Gegangen die Grenzposten, mein Visum ist feucht und verwischt,
ein Andenken an die Zukunft, mit gedämpfter Stimme
begehrt es eine Geschichte der Eklipsen, im Schweigen weniger Seiten,
ein Visum, gültig für einen Besuch. Suche ich die Familie,
oder suchen sie mich? Warum sind sie blind
auf dem Berggipfel und laufen doch mit einer Entschlossenheit,
einer Wahrscheinlichkeit des Ankommens durch den Sturmgarten,
zielstrebig gegen mein Un-Ziel, meine Zwangsläufigkeit?
Ich wünsche, sie seien die Zukunft, aufgehalten
in einer Schale warmer Hände, die Girlande aus barbarischen Lächeln.

Guy Barker,
Februar 2008

Aus dem Englischen übersetzt von Beate Brown

Donnerstag, 6. November 2008

Kein Ort nirgends

In der Softwarebranche, belehrt mich ein guter Freund und Mentor, der seinen Wortschatz und seine Sprachzauberkünste ab und an einer einschlägigen Agentur zur Verfügung stellt, werde nicht übersetzt, sondern „lokalisiert“. Eine Technokraten-Vokabel mit Heideggerschem Echo, über das ich mir garantiert mehr Gedanken mache als alle Softpower-Lokalisatoren zusammen. Was soll das denn bedeuten, Kommunikationsbefehle werden aus dem Englischen ins Deutsche, Französische, Spanische, Katalanische, Italienische, Rumänische, Polnische, Tschechische, Ungarische, Finnische, Hebräische, Arabische, Indonesische, Thailändische, Vietnamesische, in die Sprachen der Hutu, Tutsi, Xhosa und der Klingonen geortet, verortet, erörtert – verlagert? Ist es eine Tarnformel, um die weltweite Kolonisierung geistiger Aktivität durch Speicherformate, Denkfunktionen und Problemlösungsstrategien aus dem Silicon Valley zu vertuschen? Oder, weniger paranoid gedacht, eher eine Standortbestimmung, eine Art mentales Navigationssystem, ohne das sich niemand auf den Datenautobahnen des globalen Dorfes zurechtfinden würde?
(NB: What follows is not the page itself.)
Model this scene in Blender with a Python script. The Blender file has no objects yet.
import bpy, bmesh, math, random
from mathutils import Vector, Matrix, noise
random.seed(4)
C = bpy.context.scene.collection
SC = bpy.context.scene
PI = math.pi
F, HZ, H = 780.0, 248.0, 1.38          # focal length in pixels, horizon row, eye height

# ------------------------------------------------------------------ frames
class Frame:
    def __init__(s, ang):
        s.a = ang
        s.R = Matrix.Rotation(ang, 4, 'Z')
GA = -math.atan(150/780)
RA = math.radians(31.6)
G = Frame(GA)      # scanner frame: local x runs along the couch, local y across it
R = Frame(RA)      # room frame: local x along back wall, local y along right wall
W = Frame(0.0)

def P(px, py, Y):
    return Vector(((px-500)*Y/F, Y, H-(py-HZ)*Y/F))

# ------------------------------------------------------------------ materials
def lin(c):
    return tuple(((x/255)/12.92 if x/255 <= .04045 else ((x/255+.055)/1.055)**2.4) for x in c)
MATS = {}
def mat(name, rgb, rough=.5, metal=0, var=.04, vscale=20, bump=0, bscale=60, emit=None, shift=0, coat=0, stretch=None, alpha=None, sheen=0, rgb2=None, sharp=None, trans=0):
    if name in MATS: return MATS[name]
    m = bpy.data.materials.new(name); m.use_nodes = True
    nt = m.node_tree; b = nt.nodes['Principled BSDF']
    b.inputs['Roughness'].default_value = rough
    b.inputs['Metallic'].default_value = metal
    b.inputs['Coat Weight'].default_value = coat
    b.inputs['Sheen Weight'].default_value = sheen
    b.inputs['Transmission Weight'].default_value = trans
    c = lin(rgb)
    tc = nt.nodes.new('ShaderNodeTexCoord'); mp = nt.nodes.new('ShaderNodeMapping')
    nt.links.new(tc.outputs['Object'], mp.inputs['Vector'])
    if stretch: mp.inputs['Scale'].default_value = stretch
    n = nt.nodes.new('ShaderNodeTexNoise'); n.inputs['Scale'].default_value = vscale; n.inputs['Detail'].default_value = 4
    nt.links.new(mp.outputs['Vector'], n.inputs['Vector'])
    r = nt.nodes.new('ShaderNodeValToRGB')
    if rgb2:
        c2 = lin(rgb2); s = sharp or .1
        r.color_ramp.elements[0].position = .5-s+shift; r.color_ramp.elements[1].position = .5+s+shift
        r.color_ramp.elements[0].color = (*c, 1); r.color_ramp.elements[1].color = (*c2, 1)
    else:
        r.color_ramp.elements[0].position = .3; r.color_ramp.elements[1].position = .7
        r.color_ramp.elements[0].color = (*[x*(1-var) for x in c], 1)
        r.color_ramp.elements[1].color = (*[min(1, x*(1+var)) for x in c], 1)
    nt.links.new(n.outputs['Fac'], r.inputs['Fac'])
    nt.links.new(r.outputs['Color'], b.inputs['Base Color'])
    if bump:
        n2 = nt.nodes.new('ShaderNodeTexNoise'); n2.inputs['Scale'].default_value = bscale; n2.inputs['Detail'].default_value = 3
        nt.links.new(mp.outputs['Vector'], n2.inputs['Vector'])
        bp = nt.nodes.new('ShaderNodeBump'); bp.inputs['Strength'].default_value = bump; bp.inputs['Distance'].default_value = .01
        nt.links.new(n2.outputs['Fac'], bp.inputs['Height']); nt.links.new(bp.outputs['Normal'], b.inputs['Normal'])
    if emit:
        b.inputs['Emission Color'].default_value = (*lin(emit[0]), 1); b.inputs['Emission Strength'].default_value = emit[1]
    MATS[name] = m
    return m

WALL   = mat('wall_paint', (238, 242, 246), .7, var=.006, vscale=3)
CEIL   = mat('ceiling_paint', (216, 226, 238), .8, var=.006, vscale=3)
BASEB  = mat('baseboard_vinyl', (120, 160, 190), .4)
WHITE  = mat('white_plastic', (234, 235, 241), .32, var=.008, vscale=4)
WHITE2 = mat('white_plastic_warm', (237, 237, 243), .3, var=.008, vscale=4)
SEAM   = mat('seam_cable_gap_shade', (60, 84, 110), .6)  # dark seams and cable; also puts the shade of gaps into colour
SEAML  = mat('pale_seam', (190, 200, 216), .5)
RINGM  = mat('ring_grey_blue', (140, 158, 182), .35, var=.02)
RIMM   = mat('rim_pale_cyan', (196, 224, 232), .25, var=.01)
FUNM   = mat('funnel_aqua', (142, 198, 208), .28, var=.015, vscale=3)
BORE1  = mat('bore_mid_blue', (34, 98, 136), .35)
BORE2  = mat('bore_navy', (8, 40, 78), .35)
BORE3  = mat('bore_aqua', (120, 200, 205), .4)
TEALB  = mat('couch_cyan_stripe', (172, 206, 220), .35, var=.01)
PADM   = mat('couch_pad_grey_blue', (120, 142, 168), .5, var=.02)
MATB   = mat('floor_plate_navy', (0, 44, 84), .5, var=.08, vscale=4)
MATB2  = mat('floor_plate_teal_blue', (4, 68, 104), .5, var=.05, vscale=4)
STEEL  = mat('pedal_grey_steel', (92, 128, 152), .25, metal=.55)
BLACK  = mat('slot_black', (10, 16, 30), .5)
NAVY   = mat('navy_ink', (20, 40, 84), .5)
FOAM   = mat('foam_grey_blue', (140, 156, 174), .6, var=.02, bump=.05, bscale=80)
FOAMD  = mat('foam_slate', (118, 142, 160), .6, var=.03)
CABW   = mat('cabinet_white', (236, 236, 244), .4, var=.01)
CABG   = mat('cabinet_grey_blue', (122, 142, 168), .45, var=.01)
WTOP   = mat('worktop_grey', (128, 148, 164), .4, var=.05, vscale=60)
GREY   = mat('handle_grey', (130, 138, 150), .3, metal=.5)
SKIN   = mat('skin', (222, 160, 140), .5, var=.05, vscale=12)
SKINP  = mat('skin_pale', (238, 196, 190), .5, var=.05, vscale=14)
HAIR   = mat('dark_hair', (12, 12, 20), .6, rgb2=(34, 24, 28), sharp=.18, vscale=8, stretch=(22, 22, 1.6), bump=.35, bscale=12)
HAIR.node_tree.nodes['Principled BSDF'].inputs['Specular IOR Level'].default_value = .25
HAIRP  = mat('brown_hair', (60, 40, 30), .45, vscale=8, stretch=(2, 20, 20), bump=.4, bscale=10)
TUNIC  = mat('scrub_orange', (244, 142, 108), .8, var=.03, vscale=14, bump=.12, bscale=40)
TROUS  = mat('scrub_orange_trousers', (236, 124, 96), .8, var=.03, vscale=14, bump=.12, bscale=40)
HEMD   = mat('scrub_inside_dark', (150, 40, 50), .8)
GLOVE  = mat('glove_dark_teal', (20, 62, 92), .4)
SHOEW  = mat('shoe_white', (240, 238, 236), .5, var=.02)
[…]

Wie – nämlich: als Gegensatz oder aber als Synonym? – verhält sich die Lokalisierung zur Verfremdung, die einen unumgänglichen, freilich manchmal zwischen den Zeilen verborgenen Schritt in jedem Übersetzungsprozess bildet? – Und überhaupt: Warum heißt die Suchfunktion in englischen Programmen eigentlich „Find and replace“ und nicht „Search (and destroy)“?